A ortodoxia convencional é o conjunto de diagnósticos, recomendações e pressões que os países ricos fazem aos países em desenvolvimento. Seu órgão de imprensa mais competente é a revista "The Economist", que, em seu número de 14 a 20 deste mês, dedica um relatório especial ao Brasil ("Dreaming of Glory"), assinado por seu correspondente no país, Brooke Unger.
No seu longo relatório, de 16 páginas, praticamente nem uma palavra sobre a taxa de juros (é a esquerda que quer juros menores, segundo a revista) e muito menos sobre a necessidade de uma taxa de câmbio competitiva (esse é assunto proibido para a ortodoxia convencional, já que os países ricos têm horror à prática de taxas de câmbio competitivas pelos países que já têm mão-de-obra barata). Em compensação, a revista não deixa dúvidas sobre qual é "o maior inimigo do país": é o Estado: "grande demais, ganancioso, ineficiente e corrupto".
Esse tipo de diagnóstico fundamentalista neoliberal faz parte de uma estratégia clássica: a de dividir para governar. Através dela os países ricos, nossos concorrentes, dividem a nação brasileira, colocando toda a responsabilidade pelos nossos males na elite político-burocrática.
Ora, uma nação é um acordo envolvendo toda a sociedade e, principalmente, seus dois grupos estratégicos: a elite econômica e a elite político-burocrática.
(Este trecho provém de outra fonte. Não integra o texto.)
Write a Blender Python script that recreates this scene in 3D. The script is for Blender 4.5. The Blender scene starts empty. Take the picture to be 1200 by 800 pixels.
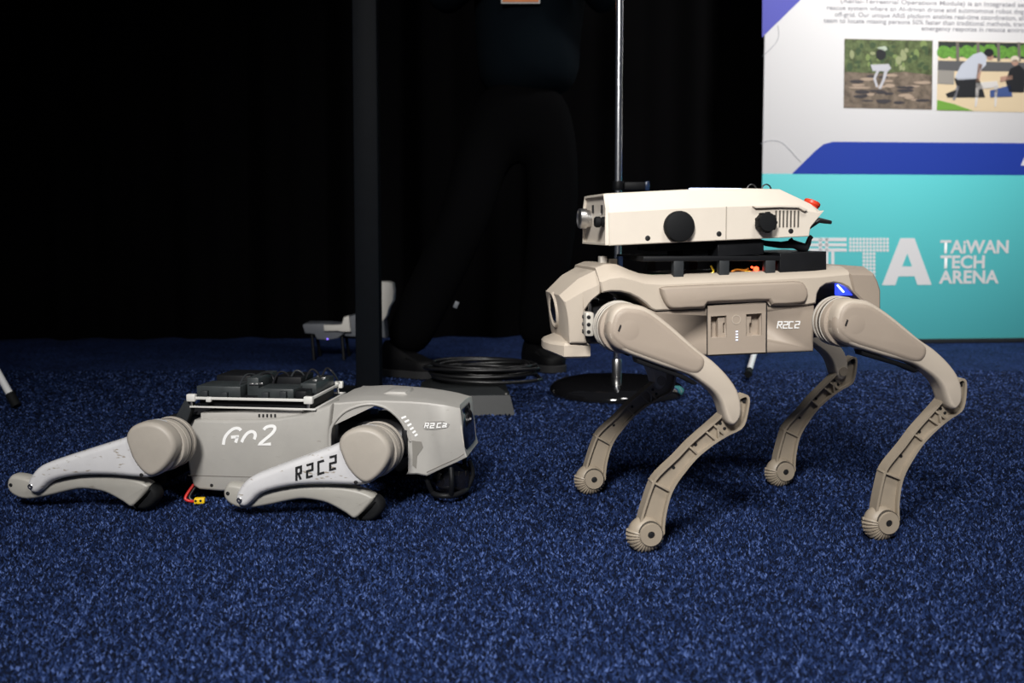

Quando a primeira, em nome de um liberalismo que não está em discussão (não há dúvida sobre a importância do mercado para coordenar a economia), aceita o diagnóstico da ortodoxia convencional, a idéia de nação e a possibilidade da formulação de uma estratégia nacional de desenvolvimento ficam prejudicadas.
É claro que a carga tributária, em torno de 34% do PIB (Produto Interno Bruto), é excessiva, deve e pode ser diminuída, mas não como a direita neoliberal quer, através da redução das despesas sociais -essas despesas são um salário indireto que a sociedade brasileira decidiu pagar para reduzir os escandalosos níveis de desigualdade ainda existentes no país. A diminuição da carga tributária deve ser feita através da redução, para um terço, do nível atual da taxa de juros (o Copom reduziu-a em 0,25 ponto percentual na quarta-feira, para 12,5% ao ano), que onera os títulos públicos, e pela eliminação dos desperdícios e abusos que existem no setor público.
Escolhi "The Economist" para criticar a ortodoxia convencional porque seu texto é claro, e não deixa dúvidas sobre quais são os valores e os interesses que estão por trás. O triste, porém, é que uma parte importante das elites brasileiras econômicas, intelectuais e políticas aceita esse tipo de diagnóstico.
Dessa forma, nos mantemos dependentes; dessa forma, não reassumimos nossa condição de nação; dessa forma, ficamos para trás na grande competição internacional que é a globalização.